Viel, meinen die, für die der Ausstieg besonders teuer wird. Die Gesellschaft müsse anerkennen, hat beispielsweise RWE-Chef Jürgen Großmann diese Woche gesagt, „dass man in einem Industrieland nicht einfach so auf Kohle und Kernenergie verzichten kann, wenn man Wohlstand und Versorgungssicherheit erhalten will.“ Vielleicht nicht so schnell auf Kohle, auf Kernenergie schon. Mittlerweile macht der Anteil der Kernenergie an der gesamten deutschen Stromerzeugung noch 22,6 Prozent aus. Vor zehn Jahren waren es noch 30 Prozent gewesen.

Umgekehrt verhält es sich mit den erneuerbaren Energien wie Wasserkraft, Windkraft oder Biomasse. Deren Anteil lag 2001 noch bei 6,6 Prozent. Heute sind es 17 Prozent.

Allein die Fortschreibung der Entwicklung der vergangenen zehn Jahre würde die Kernenergie bald zum Nischenstromerzeuger machen. Wird der Ausstieg nun forciert, könnte Strom teurer werden, muss er aber nicht. Die Bandbreite der Schätzungen reicht von „unter der Nachweisgrenze“ (Öko-Institut Freiburg) bis zu einem Anstieg von 10 Prozent und mehr (Rheinisch-Westfälisches Institut für Wirtschaftsforschung, kurz RWI): Der Strompreis pro Kilowattstunde könne um bis zu drei Cent steigen. Derzeit kostet die Kilowattstunde im Durchschnitt rund 23 Cent.

Zu einem ähnlichen Ergebnis ist jüngst auch der von der Bundesregierung benannte und diese beratende Sachverständigenrat für Umweltfragen (SRU) gekommen. Der vollständige Verzicht auf den Neubau von Kern- und Kohlekraftwerken und eine vollständige Umstellung der Stromversorgung auf Ökostrom bis zum Jahre 2050 würde für jeden Haushalt zu eine monatliche Zusatzbelastung von 50 Euro führen. Ein kleiner Preis für eine sicherere Zukunft.
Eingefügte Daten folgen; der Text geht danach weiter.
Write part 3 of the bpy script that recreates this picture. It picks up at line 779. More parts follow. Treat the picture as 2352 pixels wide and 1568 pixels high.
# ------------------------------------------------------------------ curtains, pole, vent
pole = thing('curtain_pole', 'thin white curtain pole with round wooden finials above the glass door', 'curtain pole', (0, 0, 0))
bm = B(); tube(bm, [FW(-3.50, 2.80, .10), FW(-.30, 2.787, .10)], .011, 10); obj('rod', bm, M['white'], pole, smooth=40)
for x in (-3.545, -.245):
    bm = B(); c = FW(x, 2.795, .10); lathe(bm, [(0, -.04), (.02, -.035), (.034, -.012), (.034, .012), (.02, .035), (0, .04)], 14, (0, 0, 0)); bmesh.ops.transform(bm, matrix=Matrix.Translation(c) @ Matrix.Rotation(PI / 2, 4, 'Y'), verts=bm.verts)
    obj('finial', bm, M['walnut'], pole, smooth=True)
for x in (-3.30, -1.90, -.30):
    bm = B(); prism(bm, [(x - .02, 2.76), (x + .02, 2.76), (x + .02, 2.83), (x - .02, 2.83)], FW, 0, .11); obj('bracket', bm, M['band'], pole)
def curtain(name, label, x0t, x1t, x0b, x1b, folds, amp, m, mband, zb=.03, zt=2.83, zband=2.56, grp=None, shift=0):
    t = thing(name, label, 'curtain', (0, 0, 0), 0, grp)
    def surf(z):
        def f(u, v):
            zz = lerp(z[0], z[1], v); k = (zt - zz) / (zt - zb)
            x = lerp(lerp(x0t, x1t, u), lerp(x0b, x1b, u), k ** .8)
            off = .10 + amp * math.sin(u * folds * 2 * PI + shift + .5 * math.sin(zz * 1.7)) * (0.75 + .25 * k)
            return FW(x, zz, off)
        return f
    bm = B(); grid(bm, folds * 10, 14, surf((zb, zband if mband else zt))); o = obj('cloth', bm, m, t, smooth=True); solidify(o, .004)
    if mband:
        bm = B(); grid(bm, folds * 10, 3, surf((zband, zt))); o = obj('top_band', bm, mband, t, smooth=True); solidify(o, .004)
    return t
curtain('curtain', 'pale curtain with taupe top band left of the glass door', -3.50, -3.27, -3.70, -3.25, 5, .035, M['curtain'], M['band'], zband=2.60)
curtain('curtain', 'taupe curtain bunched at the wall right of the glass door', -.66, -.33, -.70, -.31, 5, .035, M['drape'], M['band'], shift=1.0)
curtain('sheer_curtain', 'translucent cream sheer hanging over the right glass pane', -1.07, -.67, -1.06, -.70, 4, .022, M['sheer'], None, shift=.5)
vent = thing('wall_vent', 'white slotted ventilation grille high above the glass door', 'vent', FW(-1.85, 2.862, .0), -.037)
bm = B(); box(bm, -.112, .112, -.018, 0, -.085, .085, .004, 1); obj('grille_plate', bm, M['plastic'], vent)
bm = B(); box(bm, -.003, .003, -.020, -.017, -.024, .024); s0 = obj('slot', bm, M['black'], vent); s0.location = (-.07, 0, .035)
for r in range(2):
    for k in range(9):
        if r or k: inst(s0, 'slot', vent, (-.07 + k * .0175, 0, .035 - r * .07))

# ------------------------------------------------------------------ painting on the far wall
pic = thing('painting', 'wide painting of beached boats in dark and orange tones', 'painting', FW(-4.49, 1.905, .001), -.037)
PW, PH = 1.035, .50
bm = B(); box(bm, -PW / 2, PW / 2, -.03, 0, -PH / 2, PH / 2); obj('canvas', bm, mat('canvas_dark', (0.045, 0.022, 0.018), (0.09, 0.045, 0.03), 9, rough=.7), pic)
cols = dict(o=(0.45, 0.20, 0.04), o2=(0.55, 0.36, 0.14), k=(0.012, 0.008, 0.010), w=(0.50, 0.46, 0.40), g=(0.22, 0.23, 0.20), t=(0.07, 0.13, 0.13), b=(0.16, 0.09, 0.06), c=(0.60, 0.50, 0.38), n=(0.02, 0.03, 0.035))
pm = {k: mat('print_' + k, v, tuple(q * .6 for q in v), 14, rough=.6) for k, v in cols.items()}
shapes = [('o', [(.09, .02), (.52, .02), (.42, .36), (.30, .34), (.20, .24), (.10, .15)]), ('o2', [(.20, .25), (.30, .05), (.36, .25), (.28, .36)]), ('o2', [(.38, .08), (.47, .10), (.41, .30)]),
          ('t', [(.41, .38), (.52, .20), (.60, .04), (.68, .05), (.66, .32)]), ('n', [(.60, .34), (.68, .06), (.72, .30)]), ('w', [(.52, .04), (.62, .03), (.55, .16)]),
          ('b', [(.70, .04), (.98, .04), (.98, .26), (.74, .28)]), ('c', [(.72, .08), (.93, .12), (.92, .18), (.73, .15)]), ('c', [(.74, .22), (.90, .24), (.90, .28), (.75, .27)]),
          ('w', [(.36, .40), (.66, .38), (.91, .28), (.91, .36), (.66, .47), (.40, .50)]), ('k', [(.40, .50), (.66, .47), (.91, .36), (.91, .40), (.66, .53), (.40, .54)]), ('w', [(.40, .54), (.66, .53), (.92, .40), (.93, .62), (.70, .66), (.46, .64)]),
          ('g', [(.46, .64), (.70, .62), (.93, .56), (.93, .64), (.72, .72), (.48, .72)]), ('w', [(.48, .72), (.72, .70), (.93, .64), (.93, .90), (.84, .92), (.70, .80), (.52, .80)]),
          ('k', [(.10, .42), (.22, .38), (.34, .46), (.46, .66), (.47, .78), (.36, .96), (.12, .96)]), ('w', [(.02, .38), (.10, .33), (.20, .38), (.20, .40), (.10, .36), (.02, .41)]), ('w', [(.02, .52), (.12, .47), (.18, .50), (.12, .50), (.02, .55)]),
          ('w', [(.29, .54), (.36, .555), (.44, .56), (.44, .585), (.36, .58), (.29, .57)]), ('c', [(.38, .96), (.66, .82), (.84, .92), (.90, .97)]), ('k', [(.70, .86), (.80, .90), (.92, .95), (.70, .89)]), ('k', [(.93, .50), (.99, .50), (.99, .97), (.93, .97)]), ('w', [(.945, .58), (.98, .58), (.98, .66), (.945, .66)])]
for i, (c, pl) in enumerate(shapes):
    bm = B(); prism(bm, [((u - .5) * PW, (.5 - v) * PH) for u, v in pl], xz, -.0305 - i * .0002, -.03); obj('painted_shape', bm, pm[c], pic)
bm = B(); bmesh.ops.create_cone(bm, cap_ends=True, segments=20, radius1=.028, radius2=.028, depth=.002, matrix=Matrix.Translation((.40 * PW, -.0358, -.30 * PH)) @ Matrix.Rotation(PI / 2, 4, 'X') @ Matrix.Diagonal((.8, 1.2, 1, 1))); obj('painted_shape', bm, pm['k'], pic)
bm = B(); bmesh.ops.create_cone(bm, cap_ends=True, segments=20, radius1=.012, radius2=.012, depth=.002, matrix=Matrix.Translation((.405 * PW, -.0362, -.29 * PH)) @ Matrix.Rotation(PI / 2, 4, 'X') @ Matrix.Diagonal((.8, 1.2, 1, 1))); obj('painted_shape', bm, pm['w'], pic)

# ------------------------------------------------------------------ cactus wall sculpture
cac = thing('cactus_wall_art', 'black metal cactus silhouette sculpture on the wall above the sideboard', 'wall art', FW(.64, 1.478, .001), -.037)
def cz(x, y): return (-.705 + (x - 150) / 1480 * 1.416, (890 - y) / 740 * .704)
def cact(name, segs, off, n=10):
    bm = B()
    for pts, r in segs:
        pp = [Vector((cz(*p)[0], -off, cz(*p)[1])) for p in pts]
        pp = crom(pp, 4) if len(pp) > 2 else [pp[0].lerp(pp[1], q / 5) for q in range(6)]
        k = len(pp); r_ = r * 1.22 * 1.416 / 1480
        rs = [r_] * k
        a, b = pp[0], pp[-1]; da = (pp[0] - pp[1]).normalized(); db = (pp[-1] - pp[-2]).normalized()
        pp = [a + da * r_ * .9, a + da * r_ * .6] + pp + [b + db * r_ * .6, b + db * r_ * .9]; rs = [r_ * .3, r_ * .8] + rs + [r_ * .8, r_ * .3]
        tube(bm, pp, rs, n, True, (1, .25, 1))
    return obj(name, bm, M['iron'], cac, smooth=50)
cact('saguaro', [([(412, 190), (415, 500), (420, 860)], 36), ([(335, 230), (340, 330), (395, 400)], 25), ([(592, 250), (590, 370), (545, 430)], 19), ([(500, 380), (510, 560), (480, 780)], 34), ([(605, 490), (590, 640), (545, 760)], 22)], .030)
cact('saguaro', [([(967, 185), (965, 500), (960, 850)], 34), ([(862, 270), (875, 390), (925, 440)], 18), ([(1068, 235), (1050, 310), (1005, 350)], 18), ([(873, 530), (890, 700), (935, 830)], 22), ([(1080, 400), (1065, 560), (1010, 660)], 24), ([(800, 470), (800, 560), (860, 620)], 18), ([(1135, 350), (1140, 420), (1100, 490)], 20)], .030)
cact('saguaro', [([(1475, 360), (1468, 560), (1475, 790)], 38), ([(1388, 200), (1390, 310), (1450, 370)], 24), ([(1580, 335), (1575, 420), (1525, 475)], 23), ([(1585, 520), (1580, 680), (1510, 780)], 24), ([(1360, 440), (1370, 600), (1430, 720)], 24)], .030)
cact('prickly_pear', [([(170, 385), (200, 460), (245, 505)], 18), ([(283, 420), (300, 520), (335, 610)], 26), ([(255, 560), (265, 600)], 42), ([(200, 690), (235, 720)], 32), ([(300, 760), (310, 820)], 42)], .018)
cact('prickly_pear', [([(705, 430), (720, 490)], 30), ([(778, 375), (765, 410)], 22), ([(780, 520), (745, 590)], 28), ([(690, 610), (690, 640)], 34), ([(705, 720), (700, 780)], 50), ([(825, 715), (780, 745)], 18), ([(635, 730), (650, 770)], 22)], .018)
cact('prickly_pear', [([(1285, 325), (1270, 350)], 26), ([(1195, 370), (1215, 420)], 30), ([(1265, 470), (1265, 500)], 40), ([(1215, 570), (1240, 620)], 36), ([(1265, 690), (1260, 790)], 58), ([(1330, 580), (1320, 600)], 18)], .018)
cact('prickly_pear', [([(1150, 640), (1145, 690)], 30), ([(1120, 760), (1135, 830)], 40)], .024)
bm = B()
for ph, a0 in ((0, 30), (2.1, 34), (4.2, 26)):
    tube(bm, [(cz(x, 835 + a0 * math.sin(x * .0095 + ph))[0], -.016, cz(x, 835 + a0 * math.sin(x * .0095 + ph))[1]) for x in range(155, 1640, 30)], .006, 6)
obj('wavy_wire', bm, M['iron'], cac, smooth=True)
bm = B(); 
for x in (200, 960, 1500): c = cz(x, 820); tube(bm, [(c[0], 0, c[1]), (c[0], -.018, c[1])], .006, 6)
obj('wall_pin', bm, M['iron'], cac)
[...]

2 thoughts on “Alles Aussteiger: Warum Politiker keine Atompolitik machen sollten

  1. Der Atomausstieg mag ja machbar sein, aber sollten wir uns nicht vielleicht klar machen, dass dafür entweder mehr Energie aus Kohle erzeugt werden muss oder Atomstrom aus den Nachbarländern importiert wird? Das eine verschlechtert die CO2-Bilanz, was wiederum diejenigen ausbaden müssen, die noch nicht geboren sind, das andere verlagert das Atomrisiko in Länder mit möglicherweise noch älteren Reaktoren.